**THE EXERCISE**
Every entry must be echoed exactly.

**RECORDS TO PROCESS**
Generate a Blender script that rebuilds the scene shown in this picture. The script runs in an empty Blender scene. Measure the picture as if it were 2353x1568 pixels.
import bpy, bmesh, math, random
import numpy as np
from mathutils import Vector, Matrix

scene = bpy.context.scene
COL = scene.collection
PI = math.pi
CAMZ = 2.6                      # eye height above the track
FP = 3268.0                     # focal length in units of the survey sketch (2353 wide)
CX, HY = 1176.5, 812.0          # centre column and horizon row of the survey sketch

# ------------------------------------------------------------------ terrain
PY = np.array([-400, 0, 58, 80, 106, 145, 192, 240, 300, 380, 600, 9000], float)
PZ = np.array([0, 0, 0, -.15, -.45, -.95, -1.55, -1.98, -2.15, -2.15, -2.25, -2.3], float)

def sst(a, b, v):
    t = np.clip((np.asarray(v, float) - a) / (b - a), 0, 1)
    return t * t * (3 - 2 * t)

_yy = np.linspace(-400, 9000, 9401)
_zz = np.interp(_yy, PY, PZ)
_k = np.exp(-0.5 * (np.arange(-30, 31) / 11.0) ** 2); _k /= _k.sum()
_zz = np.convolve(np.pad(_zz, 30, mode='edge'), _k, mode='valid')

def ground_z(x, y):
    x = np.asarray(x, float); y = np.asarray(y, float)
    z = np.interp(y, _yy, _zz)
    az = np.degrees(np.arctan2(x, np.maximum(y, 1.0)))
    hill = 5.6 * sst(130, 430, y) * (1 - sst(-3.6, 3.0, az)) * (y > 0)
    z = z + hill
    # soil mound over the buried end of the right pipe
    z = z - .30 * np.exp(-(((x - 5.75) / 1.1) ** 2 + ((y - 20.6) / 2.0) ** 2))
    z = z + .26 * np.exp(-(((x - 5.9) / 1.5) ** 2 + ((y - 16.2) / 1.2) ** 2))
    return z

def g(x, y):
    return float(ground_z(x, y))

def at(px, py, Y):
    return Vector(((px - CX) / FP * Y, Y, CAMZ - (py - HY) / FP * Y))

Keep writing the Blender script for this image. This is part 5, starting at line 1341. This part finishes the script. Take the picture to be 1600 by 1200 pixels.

**ANSWER FOR THE TASK**
Generate a Blender script that rebuilds the scene shown in this picture. The script runs in an empty Blender scene. Measure the picture as if it were 2353x1568 pixels.
import bpy, bmesh, math, random
import numpy as np
from mathutils import Vector, Matrix

scene = bpy.context.scene
COL = scene.collection
PI = math.pi
CAMZ = 2.6                      # eye height above the track
FP = 3268.0                     # focal length in units of the survey sketch (2353 wide)
CX, HY = 1176.5, 812.0          # centre column and horizon row of the survey sketch

# ------------------------------------------------------------------ terrain
PY = np.array([-400, 0, 58, 80, 106, 145, 192, 240, 300, 380, 600, 9000], float)
PZ = np.array([0, 0, 0, -.15, -.45, -.95, -1.55, -1.98, -2.15, -2.15, -2.25, -2.3], float)

def sst(a, b, v):
    t = np.clip((np.asarray(v, float) - a) / (b - a), 0, 1)
    return t * t * (3 - 2 * t)

_yy = np.linspace(-400, 9000, 9401)
_zz = np.interp(_yy, PY, PZ)
_k = np.exp(-0.5 * (np.arange(-30, 31) / 11.0) ** 2); _k /= _k.sum()
_zz = np.convolve(np.pad(_zz, 30, mode='edge'), _k, mode='valid')

def ground_z(x, y):
    x = np.asarray(x, float); y = np.asarray(y, float)
    z = np.interp(y, _yy, _zz)
    az = np.degrees(np.arctan2(x, np.maximum(y, 1.0)))
    hill = 5.6 * sst(130, 430, y) * (1 - sst(-3.6, 3.0, az)) * (y > 0)
    z = z + hill
    # soil mound over the buried end of the right pipe
    z = z - .30 * np.exp(-(((x - 5.75) / 1.1) ** 2 + ((y - 20.6) / 2.0) ** 2))
    z = z + .26 * np.exp(-(((x - 5.9) / 1.5) ** 2 + ((y - 16.2) / 1.2) ** 2))
    return z

def g(x, y):
    return float(ground_z(x, y))

def at(px, py, Y):
    return Vector(((px - CX) / FP * Y, Y, CAMZ - (py - HY) / FP * Y))

Keep writing the Blender script for this image. This is part 5, starting at line 1341. This part finishes the script. Take the picture to be 1600 by 1200 pixels.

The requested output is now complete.